Stated exercise:
What follows is a block of records; reproduce all of it verbatim.

[Records]
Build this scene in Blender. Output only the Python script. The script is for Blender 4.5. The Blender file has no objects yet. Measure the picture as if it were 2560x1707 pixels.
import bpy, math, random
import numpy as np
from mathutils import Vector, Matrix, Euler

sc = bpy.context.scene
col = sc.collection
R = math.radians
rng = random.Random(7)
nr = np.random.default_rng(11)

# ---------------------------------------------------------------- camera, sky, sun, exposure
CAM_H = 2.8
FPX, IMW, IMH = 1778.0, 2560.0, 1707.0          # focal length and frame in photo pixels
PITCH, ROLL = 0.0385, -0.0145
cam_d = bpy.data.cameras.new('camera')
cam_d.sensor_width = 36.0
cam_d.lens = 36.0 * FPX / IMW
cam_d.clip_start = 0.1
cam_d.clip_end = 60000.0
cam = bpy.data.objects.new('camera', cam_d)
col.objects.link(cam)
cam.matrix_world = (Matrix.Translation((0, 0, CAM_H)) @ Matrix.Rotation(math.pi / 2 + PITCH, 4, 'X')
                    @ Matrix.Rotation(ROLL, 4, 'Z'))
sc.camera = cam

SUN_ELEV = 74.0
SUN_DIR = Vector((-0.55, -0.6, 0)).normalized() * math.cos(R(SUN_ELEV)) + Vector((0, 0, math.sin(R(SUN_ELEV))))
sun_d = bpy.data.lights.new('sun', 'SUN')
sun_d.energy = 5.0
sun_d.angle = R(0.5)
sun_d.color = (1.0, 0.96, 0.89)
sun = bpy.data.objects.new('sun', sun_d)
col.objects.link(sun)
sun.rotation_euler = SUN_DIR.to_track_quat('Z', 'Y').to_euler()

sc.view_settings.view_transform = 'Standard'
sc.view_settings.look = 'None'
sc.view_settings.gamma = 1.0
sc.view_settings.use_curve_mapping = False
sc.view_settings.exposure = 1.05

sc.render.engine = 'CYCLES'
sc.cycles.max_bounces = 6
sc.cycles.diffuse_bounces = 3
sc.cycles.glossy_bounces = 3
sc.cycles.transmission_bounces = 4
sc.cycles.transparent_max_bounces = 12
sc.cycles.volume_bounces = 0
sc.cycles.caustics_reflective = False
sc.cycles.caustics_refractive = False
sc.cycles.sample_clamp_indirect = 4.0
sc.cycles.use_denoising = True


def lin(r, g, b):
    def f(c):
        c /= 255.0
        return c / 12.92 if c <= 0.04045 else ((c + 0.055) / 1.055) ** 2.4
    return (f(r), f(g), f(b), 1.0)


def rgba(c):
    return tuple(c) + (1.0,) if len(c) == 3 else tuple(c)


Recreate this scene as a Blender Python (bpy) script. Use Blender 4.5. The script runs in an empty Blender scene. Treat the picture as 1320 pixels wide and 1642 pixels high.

Task response:
Build this scene in Blender. Output only the Python script. The script is for Blender 4.5. The Blender file has no objects yet. Measure the picture as if it were 2560x1707 pixels.
import bpy, math, random
import numpy as np
from mathutils import Vector, Matrix, Euler

sc = bpy.context.scene
col = sc.collection
R = math.radians
rng = random.Random(7)
nr = np.random.default_rng(11)

# ---------------------------------------------------------------- camera, sky, sun, exposure
CAM_H = 2.8
FPX, IMW, IMH = 1778.0, 2560.0, 1707.0          # focal length and frame in photo pixels
PITCH, ROLL = 0.0385, -0.0145
cam_d = bpy.data.cameras.new('camera')
cam_d.sensor_width = 36.0
cam_d.lens = 36.0 * FPX / IMW
cam_d.clip_start = 0.1
cam_d.clip_end = 60000.0
cam = bpy.data.objects.new('camera', cam_d)
col.objects.link(cam)
cam.matrix_world = (Matrix.Translation((0, 0, CAM_H)) @ Matrix.Rotation(math.pi / 2 + PITCH, 4, 'X')
                    @ Matrix.Rotation(ROLL, 4, 'Z'))
sc.camera = cam

SUN_ELEV = 74.0
SUN_DIR = Vector((-0.55, -0.6, 0)).normalized() * math.cos(R(SUN_ELEV)) + Vector((0, 0, math.sin(R(SUN_ELEV))))
sun_d = bpy.data.lights.new('sun', 'SUN')
sun_d.energy = 5.0
sun_d.angle = R(0.5)
sun_d.color = (1.0, 0.96, 0.89)
sun = bpy.data.objects.new('sun', sun_d)
col.objects.link(sun)
sun.rotation_euler = SUN_DIR.to_track_quat('Z', 'Y').to_euler()

sc.view_settings.view_transform = 'Standard'
sc.view_settings.look = 'None'
sc.view_settings.gamma = 1.0
sc.view_settings.use_curve_mapping = False
sc.view_settings.exposure = 1.05

sc.render.engine = 'CYCLES'
sc.cycles.max_bounces = 6
sc.cycles.diffuse_bounces = 3
sc.cycles.glossy_bounces = 3
sc.cycles.transmission_bounces = 4
sc.cycles.transparent_max_bounces = 12
sc.cycles.volume_bounces = 0
sc.cycles.caustics_reflective = False
sc.cycles.caustics_refractive = False
sc.cycles.sample_clamp_indirect = 4.0
sc.cycles.use_denoising = True


def lin(r, g, b):
    def f(c):
        c /= 255.0
        return c / 12.92 if c <= 0.04045 else ((c + 0.055) / 1.055) ** 2.4
    return (f(r), f(g), f(b), 1.0)


def rgba(c):
    return tuple(c) + (1.0,) if len(c) == 3 else tuple(c)


Recreate this scene as a Blender Python (bpy) script. Use Blender 4.5. The script runs in an empty Blender scene. Treat the picture as 1320 pixels wide and 1642 pixels high.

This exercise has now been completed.